A ce propos, Ada est impitoyable et même en utilisant la possibilité de deux entrées (LDF ou HDF), elle va anéantir facilement la prétention de quelques ténors de l’électronique en soulignant leur banalité dès lors qu’on ne les fait pas patater pour affirmer leur douteuse virilité. Or, faire papater sur 95 dB de rendement, c’est vite casse-oreilles.

Nous pointons là une des limites de l’exercice : aucune bienveillance à attendre de cette enceinte qui devient facilement totalement ennuyeuse, grise dès lors que l’ampli n’exprime aucune vitalité autre que démonstrative. C’est d’autant plus déconcertant que parfois, le même ampli peut se révéler correct (pas génial non plus) sur des enceintes moins cruelles, plus mainstream.

Aucune pitié non plus pour des réalisations musicales compressées ou mal ficelées. Cependant, et c’est un point que je développerai dans une rubrique ultérieure, Ada a la capacité, même sur la production la plus médiocre qui soit, à révéler le talent, l’engagement des baladins, poètes ou performeurs, faisant fi de la technique sonore pour sonder le cœur de l’achèvement artistique. Bon soit : si l’artiste est mauvais, rien ne viendra le secourir.

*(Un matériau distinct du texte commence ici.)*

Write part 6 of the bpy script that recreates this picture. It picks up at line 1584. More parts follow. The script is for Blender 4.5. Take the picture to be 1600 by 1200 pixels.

Cette absence de concession tient aussi à l’équilibre tonal plutôt dégraissé de l’enceinte. Pas une once de facilité arrangeante dans le bas du spectre alors que, étonnamment pour ce « type » de charge, l’enceinte sait descendre très bas en fréquence comme on pourra le vérifier à l’écoute de « Running Wild » (Tricky et Mina Rose), où le très beau développement de l’ambiance dans l’infra est résolument limpide, lisible, jusque dans la cave de l’immeuble, avec, sur certaines notes de l’infra, une épisodique élasticité simplificatrice. La voix de Mina Rose confine au divin et les arrangements de Tricky, sur un album par ailleurs inégal (ununiform), sont pure beauté.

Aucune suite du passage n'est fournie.